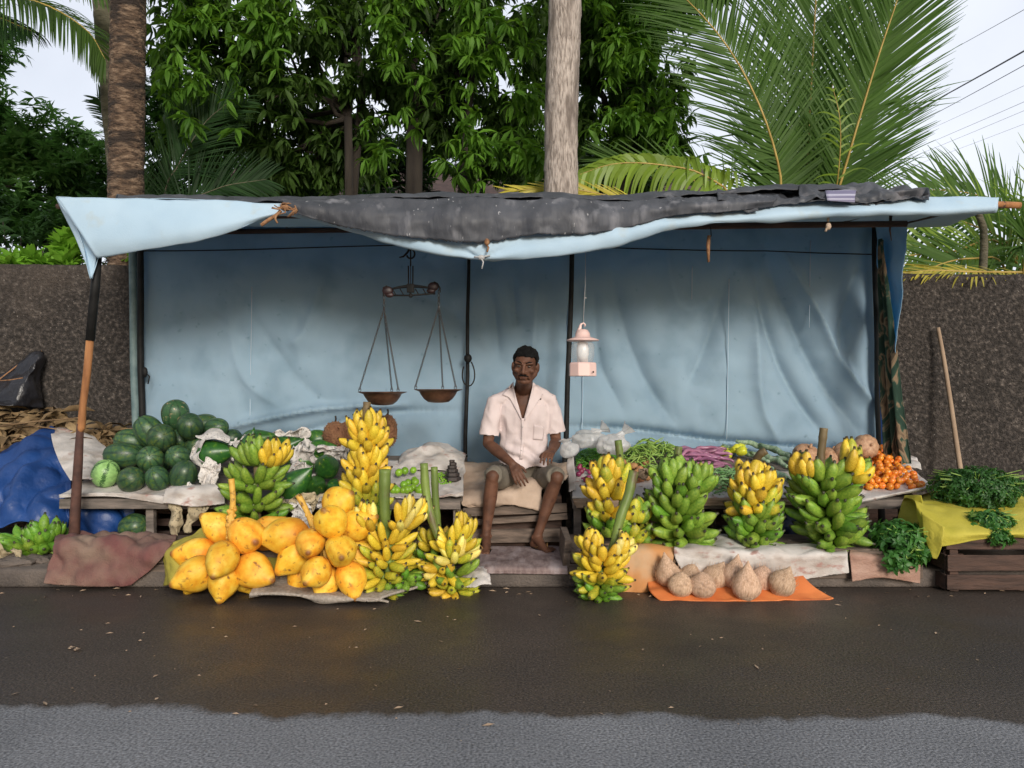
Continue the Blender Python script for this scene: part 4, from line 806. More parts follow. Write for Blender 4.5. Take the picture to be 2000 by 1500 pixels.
# low ledges at the kerb
def ledge(label, x0, x1, y0, y1, h, m):
    t = thing('kerb_plank_box', ((x0+x1)/2, (y0+y1)/2, .0), label, 'box'); cx = (x0+x1)/2
    mb = MB(); mb.box((cx, y0, .05+h*.28), (x1-x0, .03, h*.52), jit=.004); mb.build('lower_plank', m, t, smooth=False, bevel=.004)
    mb = MB(); mb.box((cx, y0+.004, .05+h*.80), (x1-x0-.02, .028, h*.44), jit=.004); mb.build('upper_plank', m, t, smooth=False, bevel=.004)
    mb = MB(); mb.box((cx, (y0+y1)/2+.02, .05+h), (x1-x0, y1-y0, .025), jit=.003); mb.build('top_board', m, t, smooth=False, bevel=.004)
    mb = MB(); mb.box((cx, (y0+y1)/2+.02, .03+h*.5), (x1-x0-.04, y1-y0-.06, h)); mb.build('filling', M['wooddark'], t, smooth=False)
    return t
LY = 4.42
ledge('low plank box along the kerb under the right hand banana bunches', P(1112,0,LY).x, P(1800,0,LY).x, 4.42, 4.86, .155, M['wood'])
ledge('low plank box along the kerb at the left, under the red brown sack', P(100,0,LY).x, P(345,0,LY).x, 4.44, 4.86, .15, M['wood'])
ledge('low plank box behind the orange coconuts', P(350,0,LY).x, P(905,0,LY).x, 4.52, 4.86, .13, M['wood'])
mb = MB(); mb.box(P(1105,1105,4.44)+Vector((0,.2,0)), (.04, .42, .30), Matrix.Rotation(.06, 3, 'Y'), jit=.01)
tag(mb.build('upright_plank', M['wood'], smooth=False, bevel=.004), 'short upright plank at the left end of the right hand ledge', 'plank')
# box the man sits on
t = thing('seat_box', (P(1003,0,5.05).x, 5.1, PZ), 'wooden box the man sits on, made of slanting planks', 'box')
for (px0, py0, px1, py1, hh) in ((905,1000,1108,992,.055),(905,1022,1108,1008,.04),(905,1048,1108,1044,.085)):
    a, b = P(px0,py0,5.0), P(px1,py1,5.0); c = (a+b)/2; mb = MB(); mb.box(c, ((b-a).length, .022, hh), Matrix.Rotation(-math.atan2(b.z-a.z, b.x-a.x), 3, 'Y'), jit=.004); mb.build('plank', M['wood'], t, smooth=False, bevel=.003)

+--

**WHAT YOU NEED TO DO:** Would you reproduce the lines above, from the very first through the line containing "mb.build('top_board', m, t, smooth=False, bevel=.004)", exactly and without the pictures?

**OUTPUT BELOW:**
Continue the Blender Python script for this scene: part 4, from line 806. More parts follow. Write for Blender 4.5. Take the picture to be 2000 by 1500 pixels.
# low ledges at the kerb
def ledge(label, x0, x1, y0, y1, h, m):
    t = thing('kerb_plank_box', ((x0+x1)/2, (y0+y1)/2, .0), label, 'box'); cx = (x0+x1)/2
    mb = MB(); mb.box((cx, y0, .05+h*.28), (x1-x0, .03, h*.52), jit=.004); mb.build('lower_plank', m, t, smooth=False, bevel=.004)
    mb = MB(); mb.box((cx, y0+.004, .05+h*.80), (x1-x0-.02, .028, h*.44), jit=.004); mb.build('upper_plank', m, t, smooth=False, bevel=.004)
    mb = MB(); mb.box((cx, (y0+y1)/2+.02, .05+h), (x1-x0, y1-y0, .025), jit=.003); mb.build('top_board', m, t, smooth=False, bevel=.004)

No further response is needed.